We finalized almost a year and a half ago, he's lived with us almost 2 and a half years, but still very much feels ties to his parents.
I think we'll probably have to end up telling him why he can't have a visit; he is a huge blabbermouth normally, but he's pretty quiet about his parents around other people, so I'm not sure if he'll want to broadcast that. It probably helps cement in for him that his parents couldn't, in fact, care for him in the long term. I don't think he ever internalized that with the adoption.
Thanks for all the advice.
I think telling the truth about why no visit is important. Even if you just say that mom is on an extended time out and not allowed to go places or have visits right now. She would if she could but she can't. I think telling him she's in prison would be fine.
One thing to consider in deciding whether to actually do a visit at the prison is that for some kids, seeing the prison and the person in it is less scary than imagining the prison or only ever seeing the forbidding outside and barbed wire fence.

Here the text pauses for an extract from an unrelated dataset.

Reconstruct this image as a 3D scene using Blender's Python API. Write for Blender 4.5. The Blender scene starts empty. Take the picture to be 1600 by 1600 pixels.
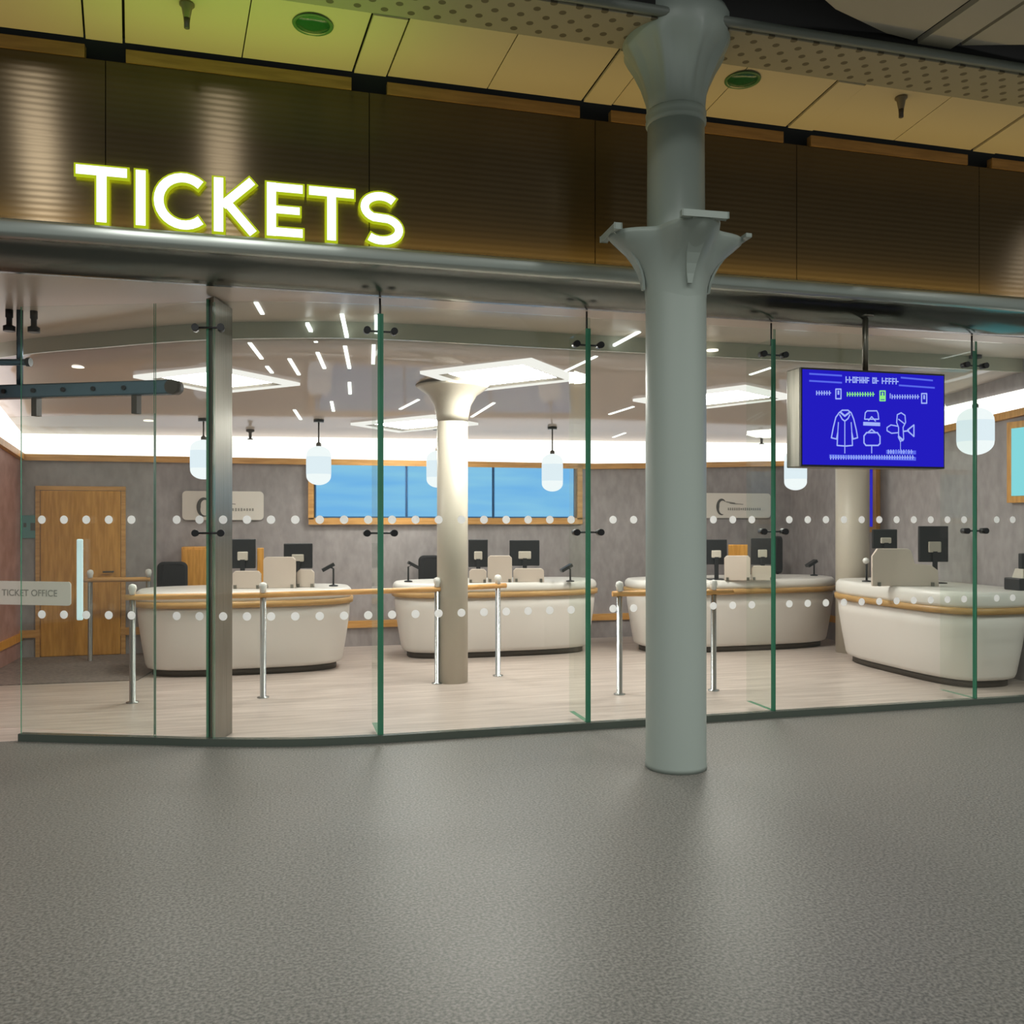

I have had elementary age kids who were immensely comforted to see that their in prison parent is okay. My current 7-year-old placement (who will hopefully be going to a family member soon) was super worried about his mom in prison but felt better once he started having visits with her there once a week.
Prior to a visit we explained: The outside of the prison is scary but the inside, where mom has to stay is kinda like a hamster cage. She gets fed and watered; there is enough food for her to be healthy but it might not always be her favorite. There's a cafeteria to eat like in a school and probably a library. There are outdoor fenced areas where they can exercise. There's the visit room where she can see people from outside that we'll see. They have rules about what can be taken in to a visit room and it's kinda like being screened to get on a plane. Mom has to stay there until the judge says she can leave because she made the choice to break some laws. Mom is not being hurt, just caged like a hamster to keep it from doing things that might hurt itself or someone else. (we stress that the bad choice involved was breaking laws because in a seminar we took, they told us that just saying parent had made bad choices sometimes led the child to think that ANY minor bad choice could lead to prison).